Was passiert also, wenn man im „The Grudge“-Universum das ehemalige Haus der wimmernden, wie Espenholz knarrenden Kayako (Takako Fuji) betritt? Die Wiederholungsstruktur japanischer Mythen gebietet es, dass das Opfer eine Variante von dem erleben muss, was den Fluch verursacht hat. In diesem Fall also die brutale Ermordung der armen Kayako und ihres Sohnes. Das Grauen kündigt sich dabei nur langsam an. In „The Ring“ ruft das Geistermädchen Samara (Kelly Stables, Daveigh Chase) sogar explizit vorher an und teilt dem Opfer freundlicherweise mit, wie viele Tage ihm noch verbleiben. Statt des blutigen Todes machen hier der ellenlange Kampf ums Überleben und der Versuch, dem Unvermeidlichen zu entkommen, den Reiz aus. Der Moment des Todes an sich geht meist unheimlich schnell vonstatten: Während Samara mit Mikrowellen oder Ähnlichem tötet, zieht Kayako ihre Opfer vornehmlich unter die Bettdecke oder lässt sie einfach spurlos verschwinden.
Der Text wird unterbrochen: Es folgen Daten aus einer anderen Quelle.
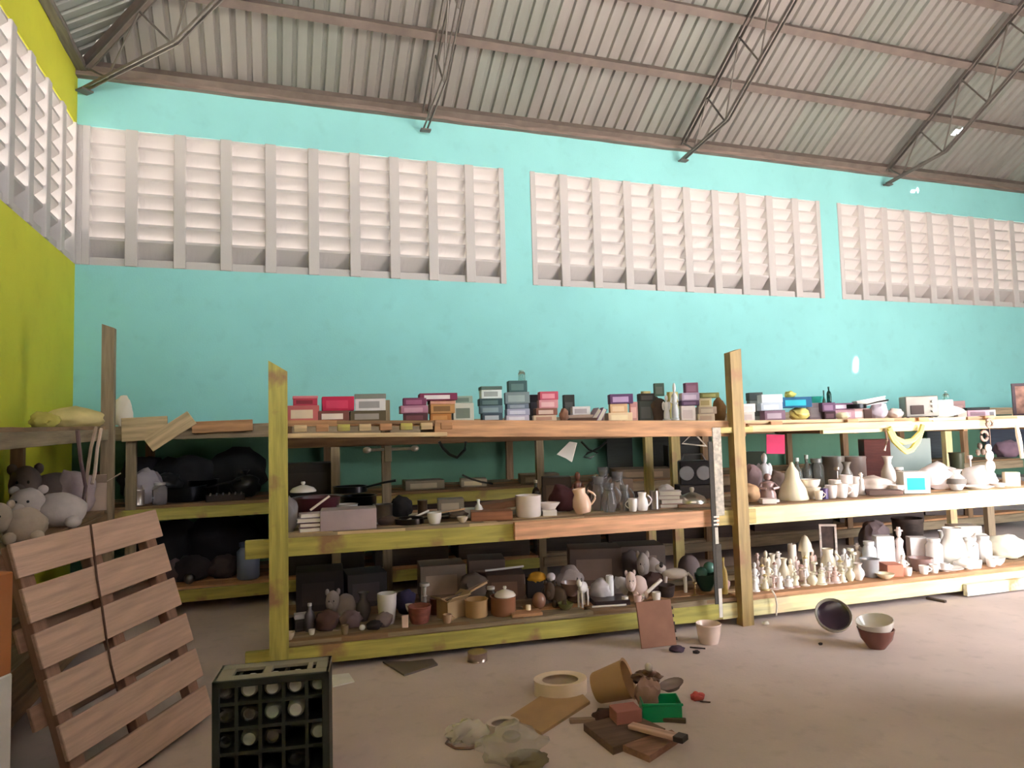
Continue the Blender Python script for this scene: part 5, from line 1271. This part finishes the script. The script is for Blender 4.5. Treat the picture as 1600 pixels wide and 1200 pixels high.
Fl(BAG, 'tiny white scrap of plastic under the rack edge', 'scrap', 1196, 976, 12, 6, (240, 232, 222), 'plastic', 61)
tag(bar('splinter_board', on_z(1448, 936, .0)+Vector((0, 0, .01)), on_z(1478, 942, .0)+Vector((0, 0, .01)), .03, .02, mat((80, 66, 56), 'wood')), 'dark splinter of wood under the far bay edge', 'wood')

# ================================================================== hanging things
def hang(px, py, off=-.05): 
    bay = 0 if px < 1143 else 1
    return on_line(px, py, *BAYS[bay], off)
# patterned strip hanging in front of the tall post
sr = empty('hanging_strip'); top = hang(1122, 668, -.10)
sr.location = top; tag(sr, 'long pale patterned strip hanging in front of the tall post', 'hanging strip')
def strip(name, ya, yb, w, m, x0=1119, x1=1121, t=.008):
    a, c = hang(x0, ya, -.10)-top, hang(x1, yb, -.10)-top
    b = MB().box((-w/2, -t/2, c.z), (w/2, t/2, a.z), .002); o = b.build(name, m, sr); o.location = (a.x, a.y, 0); return o
strip('webbing', 668, 806, .075, mat((196, 186, 172), 'cloth', scale=30, amp=.4))
for i in range(3): strip('white_band', 806+i*6, 809+i*6, .05, mat((236, 230, 222), 'cloth'))
strip('dark_ribbon', 690, 945, .045, mat((74, 70, 66), 'cloth'), 1110, 1112)
strip('pale_tail', 824, 850, .03, mat((220, 210, 196), 'cloth'))
strip('white_tail', 905, 965, .03, mat((238, 228, 218), 'cloth'), 1124, 1126)
strip('dark_ribbon', 850, 920, .05, mat((88, 82, 76), 'cloth'), 1122, 1122)
# wire hanger
c = hang(1086, 676)
hg = MB().tube([on_line(x, y, A, B, .02) for x, y in ((1084, 676), (1066, 693), (1104, 697), (1088, 680), (1084, 676))], .007, 6).build('clothes_hanger', mat((206, 196, 182), 'plastic'), None, True)
tag(hg, 'white plastic clothes hanger under the top beam', 'clothes hanger')
loop('cable', [on_line(x, y, A, B, .5) for x, y in ((686, 690), (692, 700), (702, 710), (714, 715), (720, 709), (726, 703), (728, 690))], .012, mat((30, 38, 30), 'plastic'), 'black cable drooping below the raw beam', 'cable')
loop('cable', [on_line(x, y, A, B, .6) for x, y in ((948, 690), (936, 700), (918, 708), (912, 714), (922, 716), (934, 708), (920, 702), (908, 690))], .010, mat((40, 48, 42), 'plastic'), 'tangled dark cable behind the white paper scrap', 'cable')
loop('cable', [on_line(x, y, A, B, .8) for x, y in ((722, 742), (735, 748), (752, 753), (770, 756))], .009, mat((50, 46, 40), 'plastic'), 'dark cable lying over the back of the middle shelf', 'cable')
# paper scrap
P4 = [on_line(x, y, A, B, .35) for x, y in ((870, 710), (890, 690), (901, 692), (893, 722), (884, 716))]
b = MB(); f0 = [b.bm.verts.new(p) for p in P4]; f1 = [b.bm.verts.new(p+Vector((.01, .012, 0))) for p in P4]
b.bm.faces.new(f0); b.bm.faces.new(f1[::-1])
for i in range(5): b.bm.faces.new((f0[i], f0[(i+1) % 5], f1[(i+1) % 5], f1[i]))
tag(b.build('paper_scrap', mat((226, 222, 214), 'card')), 'white paper scrap hanging from the raw beam', 'paper')
# tap bracket on the grey back post
tb = empty('pipe_fitting', on_line(605, 702, A, B, .98)); s_ = depth(tb.location)/FPX
tag(tb, 'white pipe with two end taps fixed across the grey back post', 'pipe')
MB().tube([(-32*s_, -.03, 0), (42*s_, -.03, 0)], .012, 8).build('pipe', mat((206, 200, 190), 'metal'), tb, True)
for x in (-32, 42): MB().blob((x*s_, -.04, 0), (.035, .03, .025), .05, 2, 1, 2).build('tap', mat((220, 214, 204), 'metal'), tb, True)
MB().box((-.03, -.045, -.10), (.03, -.02, .03), .005).build('clamp', mat((160, 152, 138), 'metal'), tb)
# pink card
pc = on_line(1212, 694, B, Cc, .5); s_ = depth(pc)/FPX
o = MB().box((-14*s_, 0, -15*s_), (14*s_, .006, 15*s_), .001).build('pink_card', mat((226, 70, 120), 'card')); o.location = pc; o.rotation_euler = (0, .04, -.4)
tag(o, 'bright pink card hanging under the top shelf past the tall post', 'card')
# yellow rope garland: two loops
for nm, pts, lab in (('rope', ((1388, 672), (1396, 688), (1408, 700), (1416, 706), (1424, 703), (1434, 690), (1441, 668)), 'thick yellow rope looped below the cream beam'), ('rope', ((1389, 668), (1398, 684), (1412, 691), (1426, 688), (1438, 676), (1442, 664)), 'thin yellow rope looped above the thick one')):
    loop(nm, [on_line(x, y, B, Cc, -.05) for x, y in pts], .022 if 'thick' in lab else .013, mat((236, 226, 130), 'cloth'), lab, 'rope')
# wind chime of discs and rings
wc = empty('wind_chime', on_line(1546, 668, B, Cc, -.06)); s_ = depth(wc.location)/FPX
tag(wc, 'wind chime of rings and white discs hanging from the cream beam', 'wind chime')
for (x, y, r_) in ((1546, 661, 8), (1538, 681, 9)):
    c_ = on_line(x, y, B, Cc, -.06)-wc.location
    MB().tube([c_+Vector((math.cos(a)*r_*s_*.8, 0, math.sin(a)*r_*s_*.8)) for a in [2*math.pi*i/14 for i in range(14)]], .012, 6, True).build('ring', mat((150, 122, 110), 'wood'), wc, True)
for (x, y, r_) in ((1544, 700, 6), (1546, 712, 8), (1547, 729, 10)):
    c_ = on_line(x, y, B, Cc, -.06)-wc.location
    MB().lathe([(0, -.008), (r_*s_, -.006), (r_*s_, .006), (0, .008)], 18, rot=Matrix.Rotation(R(90), 3, 'X'), cx=c_.x, cy=c_.y, cz=c_.z).build('disc', mat((250, 240, 230), 'ceramic'), wc, True)
for (x, y) in ((1531, 697), (1528, 707), (1536, 706)):
    c_ = on_line(x, y, B, Cc, -.04)-wc.location
    MB().blob(c_, (.02, .02, .03), .1, 2, 1, 2).build('bead', mat((120, 104, 92), 'wood'), wc, True)
MB().tube([(0, 0, .06), (0, 0, -.32)], .004, 5).build('cord', mat((130, 110, 96), 'cloth'), wc)
loop('shell_string', [on_line(x, y, B, Cc, -.05) for x, y in ((1588, 664), (1591, 680), (1594, 694), (1597, 716))], [.014, .022, .02, .016], mat((236, 230, 206), 'cloth'), 'white string of shells hanging near the framed picture', 'string')
loop('chain', [on_line(x, y, B, Cc, -.04) for x, y in ((1384, 672), (1386, 688), (1382, 704))], .010, mat((176, 150, 130), 'metal'), 'short brown chain beside the yellow ropes', 'chain')
loop('twine', [on_line(x, y, B, Cc, -.06) for x, y in ((1206, 922), (1211, 930), (1214, 945), (1213, 962))], .006, mat((240, 226, 212), 'cloth'), 'white twine trailing from the figurines over the low beam', 'twine')
# ribbons by the corner post and twine over the pallet
for i, (pts, c_) in enumerate(((((121, 672), (126, 720), (134, 760), (128, 800), (120, 822)), (120, 96, 96)), (((150, 668), (142, 700), (136, 740), (133, 790)), (170, 146, 130)), (((158, 670), (152, 700), (148, 740), (144, 756)), (206, 180, 164)))):
    loop('ribbon', [on_x(x, y, -1.15) for x, y in pts], .012, mat(c_, 'cloth'), ('dull mauve', 'tan', 'beaded cream')[i]+' ribbon hanging beside the corner post', 'ribbon')
iv = pal.matrix_basis.inverted()
def on_pal(px, py):
    n = pal.matrix_basis.to_3x3() @ Vector((0, 0, 1)); o_ = pal.matrix_basis.translation; d = ray(px, py)
    return iv @ (EYE+d*(n.dot(o_-EYE)/n.dot(d)))
MB().tube([on_pal(x, y)+Vector((0, 0, .006)) for x, y in ((140, 820), (145, 860), (150, 905), (158, 950), (165, 1000), (172, 1040), (182, 1080))], .005, 6).build('twine', mat((96, 70, 60), 'cloth'), pal)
Nur manchmal bricht sie auch Teile der bedauernswerten Menschen ab.
 
Viel unheimlicher ist allerdings die Vorstellung davor. Das Auftauchen der Geister manifestiert sich in verdächtigen Geräuschen, flackerndem Licht und schwer fassbaren Erscheinungen, die nur im Augenwinkel auftauchen. Suspense-Horror ist die Kunst, Sinnestäuschungen zu erzeugen, die auch den Zuschauer betreffen. So übertragen sowohl „The Ring“ als auch „The Grudge“ den Horror in die Wirklichkeit, indem sie visuelle Medien wie Videobänder und Überwachungskameras einbeziehen. Glaubt sich der passive Betrachter in einem Moment noch in Sicherheit, weil er ja nur eine Aufnahme anschaut, so scheint er im nächsten bereits die Neugier des aufgezeichneten Geistes zu wecken und selbst beobachtet zu werden.
 
Im Extremfall steigt das Wesen wie Samara aus dem Bildschirm. Damit wird schon allein das Ansehen dieses Films eine echte Bedrohung für jedermann, der seine Fantasie des Nachts nicht abstellen kann. Eine der unheimlichsten Szenen aus „The Grudge 3“ z. B. zeigt, wie die unerschrockene Dr. Ann Sullivan (Shawnee Smith) ein Video vorführt, in dem die von ihr interviewte Person behauptet, ein weiblicher Geist sitze zwischen ihnen. Die Erkenntnis, dass dem wirklich so ist, überkommt Sullivan leider erst auf ihrem einsamen Heimweg. Mitten auf dem Krankenhausflur schwankt ihr Kayako entgegen, verformt sich wie eine Gummipuppe und lässt sich auch von verschlossenen Türen nicht aufhalten.